The politicization of experts is a perennial problem but it’s also getting worse. Back in the 80s, the liberal intelligentsia may have been unwilling to criticize communism because they were worried about helping Regan, but it was a known bias that could be worked with. In the past few years, as tribalism has intensified, so has this politicization. There is a lack of willingness for both experts and elites to criticize their own side, which has led to increased politicization. This makes it harder for the public to trust the experts, even when there seems to be consensus among them.
How the experts can be better
As mentioned above, experts should stay within their domains of expertise and focus on just saying what they think is true. They should not be using their expertise as a talisman to tell people what they should do.

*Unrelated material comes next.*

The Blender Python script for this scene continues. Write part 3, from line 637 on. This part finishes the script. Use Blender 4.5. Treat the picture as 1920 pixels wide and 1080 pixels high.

They must also be more willing to admit their mistakes. However understanding or not the public may be when a mistake is admitted, they will be much angrier and less trusting when the experts flip around their advice and pretend they’d never said otherwise. This unwillingness is understandable, as experts are terrified of the public, who always seem ready to hang them for any real or perceived fault. The public has to play their part by developing a tolerance for experts making predictions that are probabilistic, nuanced and potentially wrong. But the experts also need to keep their own egos in check – they are not entirely blameless here.
Allowing for a diversity of opinion within each field is also crucial for experts. If all the experts think a certain way, they will miss things. And in a politicized field, even if some experts think differently, their input may not be welcome. People with knowledge need to be empowered to go against the grain and say what they think everyone else is missing.